The US FTC says it should be “opt out” with clear disclosure. In the UK, ICO and now the OFT are also firmly in the same camp, but now the “Article 29 Working Party”, a club of EU data protection regulators which includes ICO, has now pronounced for OBA “opt-in.” Stephen Groom throws up his hands.
Topic: On-line advertising
Who: Article 29 Working Party
When: June 2010
Where: Brussels
Law stated as at: 1 July 2010
What happened:
In a bombshell of an "Opinion", the "Article 29 Working party" ("29WP"), a group of EU data protection regulators who really should seek expert advice on a new name, has confirmed the worst fears of commentators on recent amendments to the Privacy and Electronic Communications Directive.
The subject of the Opinion was behavioural advertising. Its focus was behavioural targeting technology. "OBA" relies on attaching a cookie or similar gizmo to your laptop or other terminal device when you visit a particular website or click on a banner ad or respond to an email and thereby tracks future online activity on that terminal, enabling a use profile to be created and used as a basis for targeted advertising.
The Opinion took a clear position in favour of prior opt-in before this technology can be deployed, whereas leading US and UK regulators have up till now nailed their colours firmly to the "clear disclosure and opt out" mast. Included in these ranks are America's FTC, the UK's Office of Fair Trading and the UK's Information Commisisoner's Office, which bizarrely is also a member of the 29WP and has hitherto been a leading light of that body.
Here are some key sound bites from the Opinion:
- On opt-in: "It follows from the literal wording of Article 5.(3) that: i) consent must be obtained before the cookie is placed and/or information stored in the user's terminal equipment is collected, which is usually referred to as prior consent and ii) informed consent can only be obtained if prior information about the sending and purposes of the cookie has been given to the user…The Article 29 Working Party is of the view that prior opt-in mechanisms, which require an affirmative data subject's action to indicate consent before the cookie is sent to the data subject, are more in line with Article 5(3)."
- On browser settings: "…generally speaking data subjects cannot be deemed to have consented simply because they acquired/used a browser or other application which by default enables the collection and processing of their information… consent by browser setting to receive cookies in bulk implies that users will accept future processing, possibly without any knowledge of the purposes or uses of the cookie. Consent in bulk for any future processing without knowing the circumstances surrounding the processing cannot be valid consent."
- On opt-outs: "In light of the above, the Article 29 Working Party considers that cookie-based opt-out mechanisms do not provide average users with the effective means to consent to receive behavioural advertisement. In this regard, they fail to fulfil the requirement of Article 5(3)."

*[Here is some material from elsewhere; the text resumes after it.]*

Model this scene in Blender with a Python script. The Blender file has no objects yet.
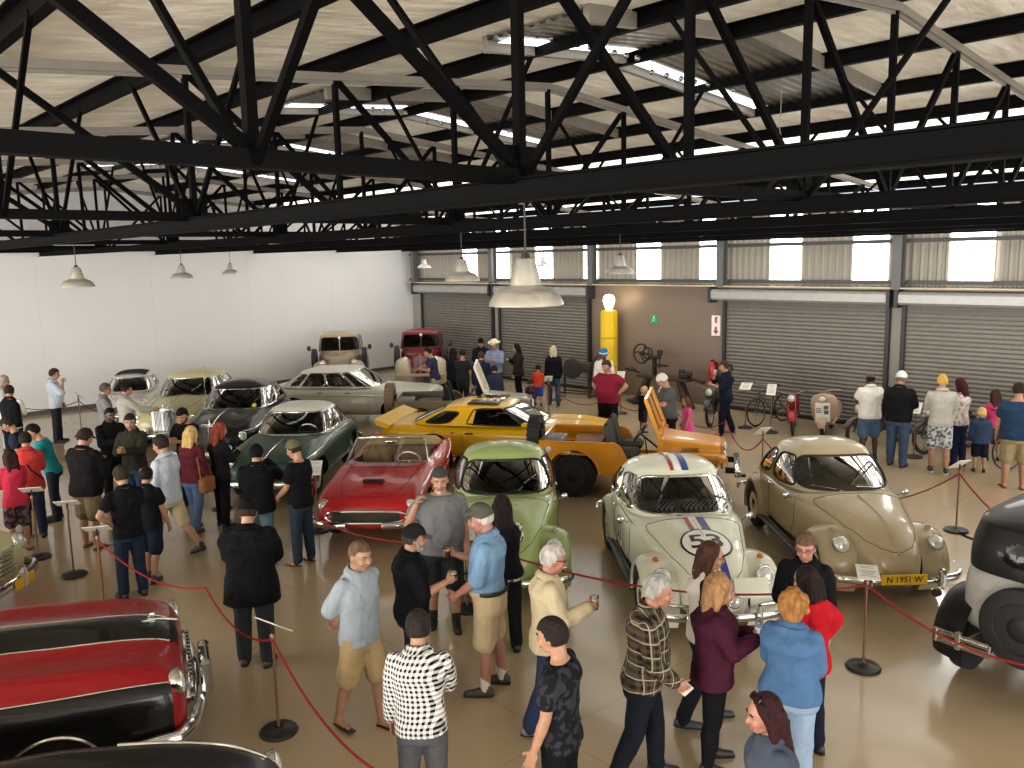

The full Opinion is available at http://ec.europa.eu/justice_home/fsj/privacy/docs/wpdocs/2010/wp171_en.pdf.
Why this matters:
Opinions from the 29WP are not the word of law. It also has to be said that this is not the first time the 29WP has come out with "opinions" which have struck well informed data privacy commentators as decidedly out of whack with existing orthodoxy and quickly sunk without trace. Another example was the 29WP opinion that even though social media sites were hosted on servers located outside the EEA, the fact that large numbers of EU citizens were using them meant that EU data protection laws must apply.
Having said this, this call for OBA opt-in could if followed through have a profound impact on the online behavioural advertising community and its efforts to self-regulate on an opt-out basis. Revenue generated through targeted advertising is increasingly viewed as vital to funding Internet content, and moving towards opt-in could drive advertising revenues down substantially – with the potential consequence that consumers will end up paying more for the content they want.
How could "opt-in" be achieved in practice?
It is also far from clear how opt-in would be implemented in practice – consumers visiting a website with targeted advertising served by multiple advertisers may find themselves having to click through a barrage of pop-up windows asking for their consent.
The Opinion has already been lambasted in a joint communiqué from leading industry bodies like the Internet Advertising Bureau, the World Federation of Advertisers, the European Association of Communications Agencies and the Federation of European Direct and Interactive Marketing.
Clearly there are legitimate privacy concerns here, but in practice, for this Opinion to be implemented, (probably in 2011 by way of the amended Privacy and Electronic Communications Directive which could be interpreted in a way consistent with this 29WP Opinion) would surely present, without exaggeration, a real threat to the world wide web as we know it. Let us hope that good sense prevails and this Opinion goes the way of numerous previous 29WP pronouncements, but only time will tell, so watch this space!